Start of DATA TO USE

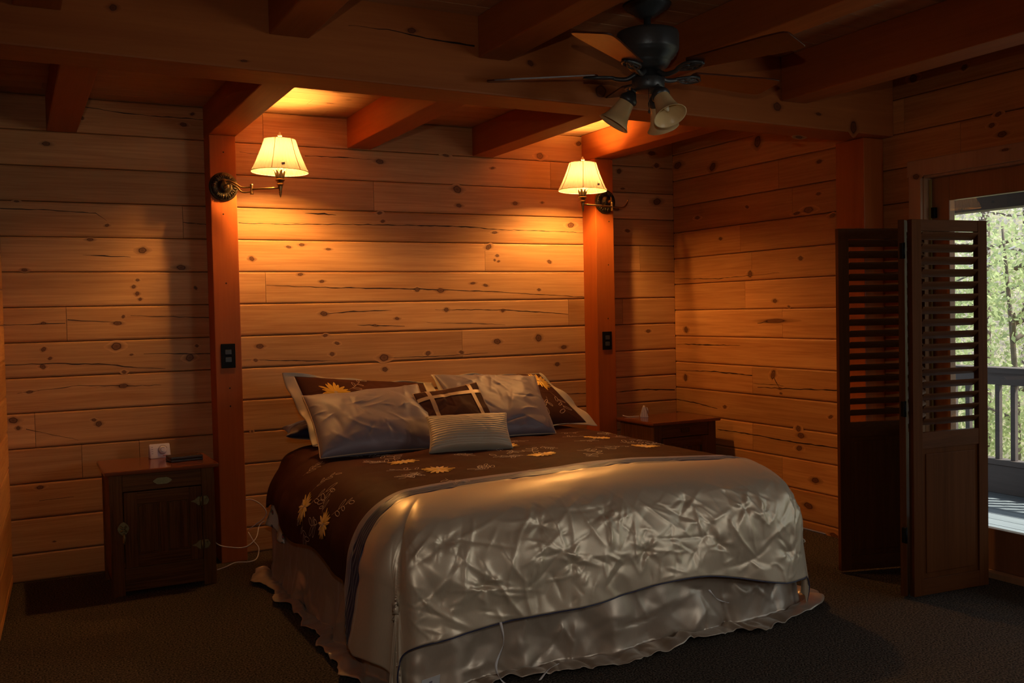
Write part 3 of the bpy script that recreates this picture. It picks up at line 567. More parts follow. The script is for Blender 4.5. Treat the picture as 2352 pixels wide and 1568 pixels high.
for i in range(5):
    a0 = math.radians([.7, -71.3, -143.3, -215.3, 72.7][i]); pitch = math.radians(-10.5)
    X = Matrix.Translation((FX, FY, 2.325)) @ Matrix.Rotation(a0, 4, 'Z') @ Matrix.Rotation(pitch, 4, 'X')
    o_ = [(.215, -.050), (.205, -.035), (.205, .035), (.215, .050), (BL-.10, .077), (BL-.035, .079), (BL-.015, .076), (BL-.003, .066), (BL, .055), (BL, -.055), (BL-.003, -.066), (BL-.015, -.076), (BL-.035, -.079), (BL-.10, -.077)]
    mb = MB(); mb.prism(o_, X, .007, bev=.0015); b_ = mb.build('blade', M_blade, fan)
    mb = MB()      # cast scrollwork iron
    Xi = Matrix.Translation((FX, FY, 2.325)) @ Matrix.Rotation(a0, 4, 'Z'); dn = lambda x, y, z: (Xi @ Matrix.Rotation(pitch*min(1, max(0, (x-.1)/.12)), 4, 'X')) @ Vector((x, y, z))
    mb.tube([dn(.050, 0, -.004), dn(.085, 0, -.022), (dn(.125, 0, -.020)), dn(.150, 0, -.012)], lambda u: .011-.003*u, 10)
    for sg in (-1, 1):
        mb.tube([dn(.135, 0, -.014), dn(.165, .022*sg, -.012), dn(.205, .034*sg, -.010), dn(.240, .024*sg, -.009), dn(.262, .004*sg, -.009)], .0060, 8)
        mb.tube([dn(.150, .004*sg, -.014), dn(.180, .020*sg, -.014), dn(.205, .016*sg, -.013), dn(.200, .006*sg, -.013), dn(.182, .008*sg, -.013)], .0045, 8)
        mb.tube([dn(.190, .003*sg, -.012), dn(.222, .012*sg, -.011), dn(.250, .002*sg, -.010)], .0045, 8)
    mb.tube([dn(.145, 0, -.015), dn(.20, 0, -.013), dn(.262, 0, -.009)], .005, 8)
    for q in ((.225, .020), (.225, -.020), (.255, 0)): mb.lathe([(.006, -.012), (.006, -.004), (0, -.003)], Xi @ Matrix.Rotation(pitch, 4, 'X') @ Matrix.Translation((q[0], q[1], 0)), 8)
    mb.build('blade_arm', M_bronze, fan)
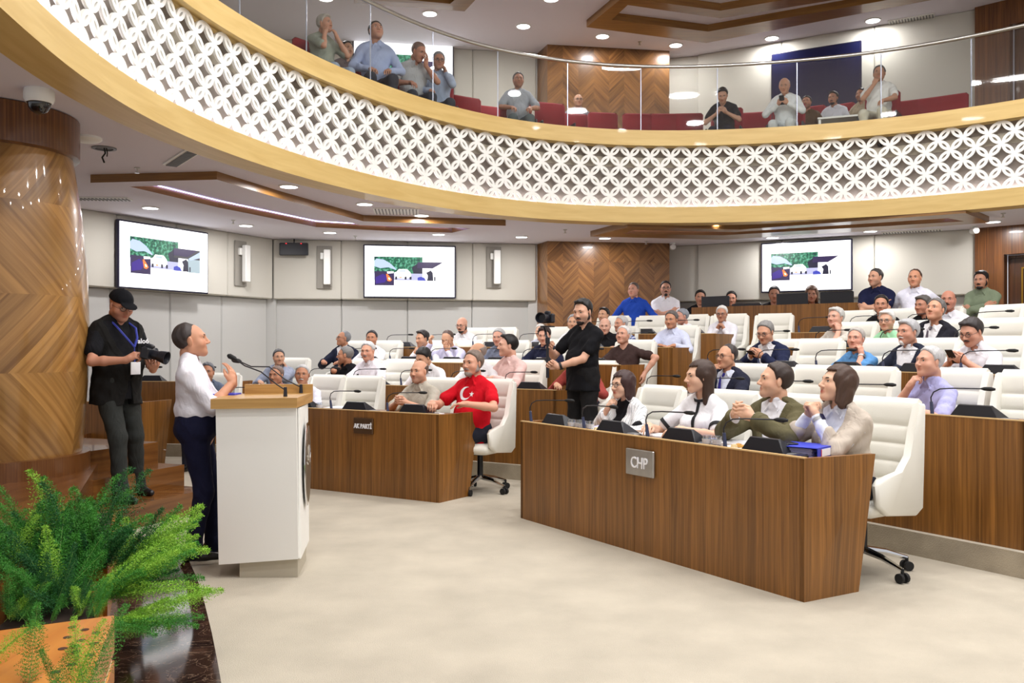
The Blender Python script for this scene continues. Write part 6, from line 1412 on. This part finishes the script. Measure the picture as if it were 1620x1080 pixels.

End of DATA TO USE

**DIRECTION:**
Go through the entries above and print each one exactly, minus the pictures.

**SOLUTION TO THIS EXERCISE:**
Write part 3 of the bpy script that recreates this picture. It picks up at line 567. More parts follow. The script is for Blender 4.5. Treat the picture as 2352 pixels wide and 1568 pixels high.
for i in range(5):
    a0 = math.radians([.7, -71.3, -143.3, -215.3, 72.7][i]); pitch = math.radians(-10.5)
    X = Matrix.Translation((FX, FY, 2.325)) @ Matrix.Rotation(a0, 4, 'Z') @ Matrix.Rotation(pitch, 4, 'X')
    o_ = [(.215, -.050), (.205, -.035), (.205, .035), (.215, .050), (BL-.10, .077), (BL-.035, .079), (BL-.015, .076), (BL-.003, .066), (BL, .055), (BL, -.055), (BL-.003, -.066), (BL-.015, -.076), (BL-.035, -.079), (BL-.10, -.077)]
    mb = MB(); mb.prism(o_, X, .007, bev=.0015); b_ = mb.build('blade', M_blade, fan)
    mb = MB()      # cast scrollwork iron
    Xi = Matrix.Translation((FX, FY, 2.325)) @ Matrix.Rotation(a0, 4, 'Z'); dn = lambda x, y, z: (Xi @ Matrix.Rotation(pitch*min(1, max(0, (x-.1)/.12)), 4, 'X')) @ Vector((x, y, z))
    mb.tube([dn(.050, 0, -.004), dn(.085, 0, -.022), (dn(.125, 0, -.020)), dn(.150, 0, -.012)], lambda u: .011-.003*u, 10)
    for sg in (-1, 1):
        mb.tube([dn(.135, 0, -.014), dn(.165, .022*sg, -.012), dn(.205, .034*sg, -.010), dn(.240, .024*sg, -.009), dn(.262, .004*sg, -.009)], .0060, 8)
        mb.tube([dn(.150, .004*sg, -.014), dn(.180, .020*sg, -.014), dn(.205, .016*sg, -.013), dn(.200, .006*sg, -.013), dn(.182, .008*sg, -.013)], .0045, 8)
        mb.tube([dn(.190, .003*sg, -.012), dn(.222, .012*sg, -.011), dn(.250, .002*sg, -.010)], .0045, 8)
    mb.tube([dn(.145, 0, -.015), dn(.20, 0, -.013), dn(.262, 0, -.009)], .005, 8)
    for q in ((.225, .020), (.225, -.020), (.255, 0)): mb.lathe([(.006, -.012), (.006, -.004), (0, -.003)], Xi @ Matrix.Rotation(pitch, 4, 'X') @ Matrix.Translation((q[0], q[1], 0)), 8)
    mb.build('blade_arm', M_bronze, fan)
The Blender Python script for this scene continues. Write part 6, from line 1412 on. This part finishes the script. Measure the picture as if it were 1620x1080 pixels.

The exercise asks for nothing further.